The army chief said regarding the unrest in the three southern border provinces of Yala, Narathiwat and Pattani that violence continues for several reasons including vested interests, violations of the law, local politics and actions by separatist groups.

More than 4,300 people have been killed since violence erupted in the Thai-Malaysian border provinces in 2004.

Every government has a policy to solve this problem and the situation has improved, but not one hundred per cent as casualties remain, Gen Prayuth said.

The perpetrators want to put pressure on the government and demonstrate that they have power over the state by causing violence, the army chief said, suggesting that the problem should be dealt with by all means at hand, not only by using force in raids and detaining suspects.

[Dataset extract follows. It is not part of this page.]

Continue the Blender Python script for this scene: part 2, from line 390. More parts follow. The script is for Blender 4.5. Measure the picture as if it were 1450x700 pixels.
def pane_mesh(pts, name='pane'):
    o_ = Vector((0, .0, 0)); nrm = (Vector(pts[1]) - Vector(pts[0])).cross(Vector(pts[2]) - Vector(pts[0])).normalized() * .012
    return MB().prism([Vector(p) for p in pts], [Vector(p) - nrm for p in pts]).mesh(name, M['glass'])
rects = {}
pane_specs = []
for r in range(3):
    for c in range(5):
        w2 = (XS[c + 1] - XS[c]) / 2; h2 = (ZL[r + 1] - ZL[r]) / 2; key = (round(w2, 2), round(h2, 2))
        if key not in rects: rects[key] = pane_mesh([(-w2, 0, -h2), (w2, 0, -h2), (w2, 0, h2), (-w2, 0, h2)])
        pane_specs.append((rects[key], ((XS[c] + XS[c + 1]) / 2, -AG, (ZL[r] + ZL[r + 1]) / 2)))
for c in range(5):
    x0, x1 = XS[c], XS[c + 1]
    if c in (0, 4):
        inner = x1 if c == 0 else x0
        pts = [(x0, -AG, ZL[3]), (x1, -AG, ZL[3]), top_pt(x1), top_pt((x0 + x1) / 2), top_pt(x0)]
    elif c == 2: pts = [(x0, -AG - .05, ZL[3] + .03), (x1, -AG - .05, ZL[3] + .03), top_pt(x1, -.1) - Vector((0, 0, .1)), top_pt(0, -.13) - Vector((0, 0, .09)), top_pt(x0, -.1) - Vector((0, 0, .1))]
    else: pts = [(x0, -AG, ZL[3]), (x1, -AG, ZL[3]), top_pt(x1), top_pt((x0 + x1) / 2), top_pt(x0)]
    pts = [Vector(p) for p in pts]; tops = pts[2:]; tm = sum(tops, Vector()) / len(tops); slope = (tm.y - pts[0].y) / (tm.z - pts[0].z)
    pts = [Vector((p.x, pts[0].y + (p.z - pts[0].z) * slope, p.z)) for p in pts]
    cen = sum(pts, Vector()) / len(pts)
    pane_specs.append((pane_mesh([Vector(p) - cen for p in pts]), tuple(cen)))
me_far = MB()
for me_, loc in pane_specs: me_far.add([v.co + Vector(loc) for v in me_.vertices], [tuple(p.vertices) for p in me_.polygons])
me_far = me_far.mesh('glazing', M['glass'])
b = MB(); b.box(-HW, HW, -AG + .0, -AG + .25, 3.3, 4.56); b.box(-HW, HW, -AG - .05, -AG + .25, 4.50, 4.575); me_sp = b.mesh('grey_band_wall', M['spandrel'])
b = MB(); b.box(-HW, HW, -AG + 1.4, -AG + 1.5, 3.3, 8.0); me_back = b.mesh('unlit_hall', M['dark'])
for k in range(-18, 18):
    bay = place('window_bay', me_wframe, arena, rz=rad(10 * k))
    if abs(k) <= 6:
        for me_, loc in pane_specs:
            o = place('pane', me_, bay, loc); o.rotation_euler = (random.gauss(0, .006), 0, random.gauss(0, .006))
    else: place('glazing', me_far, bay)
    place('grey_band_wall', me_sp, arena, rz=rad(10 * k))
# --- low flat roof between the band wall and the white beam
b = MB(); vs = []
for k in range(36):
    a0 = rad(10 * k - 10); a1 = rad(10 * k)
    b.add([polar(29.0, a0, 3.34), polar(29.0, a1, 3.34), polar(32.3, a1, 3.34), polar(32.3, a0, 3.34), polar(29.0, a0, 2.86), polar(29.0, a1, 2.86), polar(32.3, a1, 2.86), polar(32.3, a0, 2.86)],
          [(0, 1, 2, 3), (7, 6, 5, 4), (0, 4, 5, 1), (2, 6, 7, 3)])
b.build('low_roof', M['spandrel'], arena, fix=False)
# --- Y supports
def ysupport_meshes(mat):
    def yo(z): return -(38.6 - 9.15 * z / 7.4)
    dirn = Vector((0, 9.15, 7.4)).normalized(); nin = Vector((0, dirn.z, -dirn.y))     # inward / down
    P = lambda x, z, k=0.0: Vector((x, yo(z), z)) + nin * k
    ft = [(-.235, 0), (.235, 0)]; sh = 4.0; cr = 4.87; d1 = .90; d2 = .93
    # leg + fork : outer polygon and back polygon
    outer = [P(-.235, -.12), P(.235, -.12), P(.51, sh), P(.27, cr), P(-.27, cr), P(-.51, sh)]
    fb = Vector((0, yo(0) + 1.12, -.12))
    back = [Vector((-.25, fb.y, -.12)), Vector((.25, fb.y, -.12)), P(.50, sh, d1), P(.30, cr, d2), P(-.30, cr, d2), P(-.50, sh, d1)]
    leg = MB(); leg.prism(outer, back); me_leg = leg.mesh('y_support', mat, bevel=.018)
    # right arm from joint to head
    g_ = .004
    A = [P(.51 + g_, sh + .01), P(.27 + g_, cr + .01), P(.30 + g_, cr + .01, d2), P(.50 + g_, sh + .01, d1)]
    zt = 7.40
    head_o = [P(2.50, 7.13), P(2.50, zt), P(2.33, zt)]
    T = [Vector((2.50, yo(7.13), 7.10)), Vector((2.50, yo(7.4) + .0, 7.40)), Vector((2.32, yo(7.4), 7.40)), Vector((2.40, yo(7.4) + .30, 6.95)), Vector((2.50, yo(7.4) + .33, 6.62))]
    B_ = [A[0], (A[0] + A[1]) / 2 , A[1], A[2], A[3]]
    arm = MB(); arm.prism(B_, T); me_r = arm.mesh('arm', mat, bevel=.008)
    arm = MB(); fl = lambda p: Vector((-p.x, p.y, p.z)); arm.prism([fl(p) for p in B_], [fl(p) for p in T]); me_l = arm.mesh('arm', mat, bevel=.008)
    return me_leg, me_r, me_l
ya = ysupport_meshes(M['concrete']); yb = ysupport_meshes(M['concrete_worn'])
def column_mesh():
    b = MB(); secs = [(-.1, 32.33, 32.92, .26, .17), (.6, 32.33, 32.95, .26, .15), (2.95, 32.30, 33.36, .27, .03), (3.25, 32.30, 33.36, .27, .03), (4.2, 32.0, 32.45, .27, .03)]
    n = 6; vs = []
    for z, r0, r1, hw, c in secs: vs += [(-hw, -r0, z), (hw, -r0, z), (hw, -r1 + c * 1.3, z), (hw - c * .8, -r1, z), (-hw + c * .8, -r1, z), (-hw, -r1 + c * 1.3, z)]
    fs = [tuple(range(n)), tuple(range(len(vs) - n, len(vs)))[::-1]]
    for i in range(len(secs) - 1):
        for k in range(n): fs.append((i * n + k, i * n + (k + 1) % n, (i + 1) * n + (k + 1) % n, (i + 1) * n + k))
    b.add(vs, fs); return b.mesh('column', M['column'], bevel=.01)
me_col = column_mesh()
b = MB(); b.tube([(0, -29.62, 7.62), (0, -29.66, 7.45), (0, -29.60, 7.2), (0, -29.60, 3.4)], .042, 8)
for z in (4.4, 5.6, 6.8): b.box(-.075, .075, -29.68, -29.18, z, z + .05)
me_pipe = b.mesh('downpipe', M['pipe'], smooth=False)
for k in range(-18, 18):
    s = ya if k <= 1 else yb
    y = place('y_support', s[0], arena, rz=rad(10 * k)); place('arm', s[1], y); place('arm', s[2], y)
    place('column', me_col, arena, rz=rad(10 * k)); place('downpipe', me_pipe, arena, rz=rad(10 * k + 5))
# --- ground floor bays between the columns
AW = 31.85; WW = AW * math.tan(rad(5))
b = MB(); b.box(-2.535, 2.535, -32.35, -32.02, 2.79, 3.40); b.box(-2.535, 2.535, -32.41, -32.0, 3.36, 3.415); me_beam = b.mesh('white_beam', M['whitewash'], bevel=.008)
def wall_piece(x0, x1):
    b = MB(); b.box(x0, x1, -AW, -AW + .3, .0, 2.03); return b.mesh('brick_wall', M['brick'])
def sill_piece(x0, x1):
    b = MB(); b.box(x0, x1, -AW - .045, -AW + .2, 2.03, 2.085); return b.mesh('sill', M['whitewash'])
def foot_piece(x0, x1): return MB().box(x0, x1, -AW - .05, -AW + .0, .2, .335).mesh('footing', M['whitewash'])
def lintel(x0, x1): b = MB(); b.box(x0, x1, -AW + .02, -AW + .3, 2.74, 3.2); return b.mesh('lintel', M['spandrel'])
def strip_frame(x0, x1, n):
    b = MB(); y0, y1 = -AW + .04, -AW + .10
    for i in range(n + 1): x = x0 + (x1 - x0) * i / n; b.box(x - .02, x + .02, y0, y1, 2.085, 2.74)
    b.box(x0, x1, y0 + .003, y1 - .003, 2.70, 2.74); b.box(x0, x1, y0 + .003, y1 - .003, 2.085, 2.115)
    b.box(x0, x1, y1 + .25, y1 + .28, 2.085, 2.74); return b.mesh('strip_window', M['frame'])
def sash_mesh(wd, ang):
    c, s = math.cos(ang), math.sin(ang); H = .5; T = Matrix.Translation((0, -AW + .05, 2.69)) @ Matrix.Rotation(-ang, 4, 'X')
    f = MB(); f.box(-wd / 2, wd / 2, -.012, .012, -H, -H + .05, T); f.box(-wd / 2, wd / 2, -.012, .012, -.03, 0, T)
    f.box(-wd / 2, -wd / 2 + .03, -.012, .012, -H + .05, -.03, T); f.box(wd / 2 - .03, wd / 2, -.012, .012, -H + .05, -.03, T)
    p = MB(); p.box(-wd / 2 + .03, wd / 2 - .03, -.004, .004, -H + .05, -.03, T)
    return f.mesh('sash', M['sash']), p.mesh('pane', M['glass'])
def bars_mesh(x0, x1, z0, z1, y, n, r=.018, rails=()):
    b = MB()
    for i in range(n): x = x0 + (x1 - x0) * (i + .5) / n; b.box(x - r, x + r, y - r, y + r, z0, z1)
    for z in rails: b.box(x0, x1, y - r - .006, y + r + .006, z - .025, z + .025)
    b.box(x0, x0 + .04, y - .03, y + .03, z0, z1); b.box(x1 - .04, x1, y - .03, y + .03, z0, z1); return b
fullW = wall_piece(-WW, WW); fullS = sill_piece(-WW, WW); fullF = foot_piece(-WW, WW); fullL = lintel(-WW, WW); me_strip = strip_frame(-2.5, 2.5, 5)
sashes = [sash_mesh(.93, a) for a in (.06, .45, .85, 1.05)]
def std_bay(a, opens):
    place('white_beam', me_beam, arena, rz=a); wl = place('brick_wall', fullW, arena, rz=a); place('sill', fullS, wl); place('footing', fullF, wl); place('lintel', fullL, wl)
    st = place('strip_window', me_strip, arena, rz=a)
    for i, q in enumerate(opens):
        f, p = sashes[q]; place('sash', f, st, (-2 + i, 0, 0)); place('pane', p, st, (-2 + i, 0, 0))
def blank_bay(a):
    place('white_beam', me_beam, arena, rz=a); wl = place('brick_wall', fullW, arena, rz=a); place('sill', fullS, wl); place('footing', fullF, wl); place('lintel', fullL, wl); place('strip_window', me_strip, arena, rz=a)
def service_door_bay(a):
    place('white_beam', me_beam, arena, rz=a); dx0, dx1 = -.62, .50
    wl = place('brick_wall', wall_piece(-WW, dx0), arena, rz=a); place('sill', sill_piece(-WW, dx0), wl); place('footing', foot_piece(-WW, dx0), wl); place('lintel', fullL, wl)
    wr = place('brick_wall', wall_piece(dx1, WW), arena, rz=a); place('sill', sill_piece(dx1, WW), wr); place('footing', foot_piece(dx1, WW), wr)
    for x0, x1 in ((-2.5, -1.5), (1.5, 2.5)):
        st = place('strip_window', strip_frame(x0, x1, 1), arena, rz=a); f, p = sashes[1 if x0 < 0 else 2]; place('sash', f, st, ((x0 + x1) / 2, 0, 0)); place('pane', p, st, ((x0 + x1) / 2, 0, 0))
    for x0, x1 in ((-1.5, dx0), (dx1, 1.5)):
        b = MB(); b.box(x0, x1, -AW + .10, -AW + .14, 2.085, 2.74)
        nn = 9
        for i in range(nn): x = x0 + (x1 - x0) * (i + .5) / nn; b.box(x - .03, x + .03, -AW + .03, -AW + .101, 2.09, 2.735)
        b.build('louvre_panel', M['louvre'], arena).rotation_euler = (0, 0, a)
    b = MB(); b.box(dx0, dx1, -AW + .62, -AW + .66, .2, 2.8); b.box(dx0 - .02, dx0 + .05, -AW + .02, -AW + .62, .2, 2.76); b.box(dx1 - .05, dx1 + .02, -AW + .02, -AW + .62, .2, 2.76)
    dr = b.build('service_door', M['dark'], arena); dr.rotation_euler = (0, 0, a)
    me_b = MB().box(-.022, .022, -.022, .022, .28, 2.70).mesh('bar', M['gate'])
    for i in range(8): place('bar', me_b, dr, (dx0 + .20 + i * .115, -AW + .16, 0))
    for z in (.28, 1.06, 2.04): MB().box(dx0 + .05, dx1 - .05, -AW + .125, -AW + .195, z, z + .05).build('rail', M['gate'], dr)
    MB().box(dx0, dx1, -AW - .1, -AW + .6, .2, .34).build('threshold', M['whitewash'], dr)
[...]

The army chief added that if both security agencies and insurgents continue to use force against each other, the conflict will never end. He noted that one cause of the unrest is the conflict focused on history and ethnicity.

“But the army tries to solve the problems through law enforcement,” the army chief reaffirmed. “Army personnel dispatched to the region must protect two million people in two or three thousand villages, and not only protect Buddhist Thais, but also Thai-Muslims in the areas.”

“We must be cautious as there’s only a thin line between law enforcement and the use of violence,” explained Gen Prayuth. “If law enforcement is too aggressive, more violent incidents will reoccur.”

The army chief urged local residents to use self-protection measures for their safety such as avoid travelling via unsafe routes during the night time and travelling with security protection units.

“Deployment of army personnel in the southern border provinces can be readjusted if the situation improves, while Army Rangers are more versatile in proactive security operations and in mountainous areas,” Gen Prayuth said.